New Phone, who dis?
My trusty iPhone 6s is slowly falling apart. Not literally, but well – Even though the next iOS will still support it, it barely holds up. Also, I've already had the battery replaced once and somehow it would feel like beating a dead horse to do that again – But I barely get through the day with one charge.
I thought about getting an iPhone 12 mini or maybe a current iPhone SE as a replacement, but given that I have my Computers migrated largely away from Apple, I was kinda curious about Android here as well to see if I could live without iOS.
Unfortunately, small phones are even more rare in the Android world, where currently 6,7” is sort of the sweet spot right now. I know there's the small Google Pixel and that seems to be generally regarded as a good phone, but my thinking here was that I wanted to take this as an opportunity to see if I could actually live with one of these humogous phones and see if I would enjoy the benefits.
So in the end I got a POCO F3 from Xiaomi in a sale. So, yes, a chinese phone. I am not 100% comfortable with that but would I really be more comfortable with a Google phone? I mean, really, really?
The F3 is a bold phone, especially in the blue metallic version I got. It is a large and heavy phone. It has many, many cameras. It has a pretty fast processor for an Android phone (according to Geekbench 5 about 2x faster in single core and 3x faster in multicore than my 6s).
The first thing I noticed, of course, coming from the dinosaur the 6s is by now, is the display. A gorgeous, large, OLED screen with almost no bezels, no real notch (of course the selfie-cam does obstruct parts of the titlebar, but this seems to be handled quite well in software).
Given that the last Android phone I played with was a smallish underpowered Redmi phone I bought in Singapore, my expectations were low, but strictly from a look and feel perspective, this phone actually does feel snappier than my ancient iPhone.
And so the last two days I mostly delved into the world of Android for the first time in earnest and with the expectation of using this as a daily driver as long as I can stand it.
I treat it as an experiment – I want to know how much I will miss some parts of iOS and how much I will enjoy some parts of Android and then, towards the end of the year, I can either declare this a success and then cancel all my Apple subscriptions and such, or I will sell the phone at a loss and get a modern iPhone.
And since this obviously needs time, there's actually not much I can say in terms of my experiences. But here's what I have learned so far:
- In contrast to a super closed down walled garden like iOS, I really enjoy the relative openness of even a stock Android phone. The Play Store does have much less harsh restrictions of what is allowed there and so one of the first things I did install (apart from all the usual suspects and all the software I use daily on my iPhone) was actually RetroArch, the retro games emulator software. Playing Gameboy games with on screen buttons is probably not for me, but having the ability to set this up and then use a normal file access mode built into Android to mount the phone in Windows and simply copy over some games was glorious.

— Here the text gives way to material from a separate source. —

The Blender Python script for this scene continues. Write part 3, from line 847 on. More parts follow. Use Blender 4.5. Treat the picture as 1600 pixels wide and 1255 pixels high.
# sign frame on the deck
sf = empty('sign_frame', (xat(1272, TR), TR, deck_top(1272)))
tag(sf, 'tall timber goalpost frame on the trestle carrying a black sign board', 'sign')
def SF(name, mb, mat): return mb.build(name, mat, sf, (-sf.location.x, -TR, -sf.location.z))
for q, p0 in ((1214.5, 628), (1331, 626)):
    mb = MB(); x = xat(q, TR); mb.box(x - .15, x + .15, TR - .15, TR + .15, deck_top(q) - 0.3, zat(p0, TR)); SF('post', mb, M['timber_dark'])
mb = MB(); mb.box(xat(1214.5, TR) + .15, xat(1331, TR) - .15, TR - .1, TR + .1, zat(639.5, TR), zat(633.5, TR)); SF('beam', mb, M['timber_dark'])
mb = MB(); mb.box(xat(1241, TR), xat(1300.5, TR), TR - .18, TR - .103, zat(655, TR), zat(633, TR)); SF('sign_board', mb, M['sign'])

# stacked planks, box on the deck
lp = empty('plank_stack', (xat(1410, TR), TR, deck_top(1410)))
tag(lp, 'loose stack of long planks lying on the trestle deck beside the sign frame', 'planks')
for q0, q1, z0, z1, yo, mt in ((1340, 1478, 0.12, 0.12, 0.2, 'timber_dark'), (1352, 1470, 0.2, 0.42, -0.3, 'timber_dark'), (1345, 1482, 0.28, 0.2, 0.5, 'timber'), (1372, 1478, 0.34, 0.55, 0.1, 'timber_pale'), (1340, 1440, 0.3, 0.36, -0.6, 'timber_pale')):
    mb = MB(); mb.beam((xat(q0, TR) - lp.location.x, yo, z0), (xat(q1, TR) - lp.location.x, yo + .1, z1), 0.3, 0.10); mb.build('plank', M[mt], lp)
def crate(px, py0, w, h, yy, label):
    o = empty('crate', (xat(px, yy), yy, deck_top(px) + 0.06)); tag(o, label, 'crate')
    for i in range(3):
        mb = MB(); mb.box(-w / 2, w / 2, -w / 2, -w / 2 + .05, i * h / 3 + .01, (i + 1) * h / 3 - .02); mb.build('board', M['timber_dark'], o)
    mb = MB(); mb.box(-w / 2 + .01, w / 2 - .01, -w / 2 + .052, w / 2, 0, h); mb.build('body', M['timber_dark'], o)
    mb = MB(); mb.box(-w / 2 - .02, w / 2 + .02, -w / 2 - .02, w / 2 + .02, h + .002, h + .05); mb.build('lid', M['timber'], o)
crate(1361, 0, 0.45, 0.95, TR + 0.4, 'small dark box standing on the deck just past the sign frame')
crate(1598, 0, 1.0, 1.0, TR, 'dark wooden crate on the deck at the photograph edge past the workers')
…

- Unfortunately, this openness comes with drawbacks. In App-Ads are much more common and much more annoying than on iOS. I can already see that my main quest on Android will be to find the good pieces of software that allow me to pay for them so that they shut the hell up.
- MIUI and the accompanying software suite from Xiaomi is ... alright. I can already see how I will probably fight some of the more annoying aspects of it and I have already (more out of curiosity than necessity) replaced the launcher, but in general, everything feels alright and not particularly buggy. One annoying aspect is the aggressive optimisation towards battery savings, which interferes with a lot of apps that try to do useful things in the background and I've learned that there are entire websites dedicated to Howtos for disabling these optimisations which use non public APIs and are largely undocumented. Yay.
- Migrating my accounts over was mostly painless but of course there's the usual bunch of apps that either make it impossible to migrate or really annoying. Plus, I do have a couple of Apps where I have a running subscription via Apple, so that needs sorting at some point.
I'll try to remember to post an update to this in about a week or two with a couple of more observations, hopefully.
But whooo is this thing large and heavy.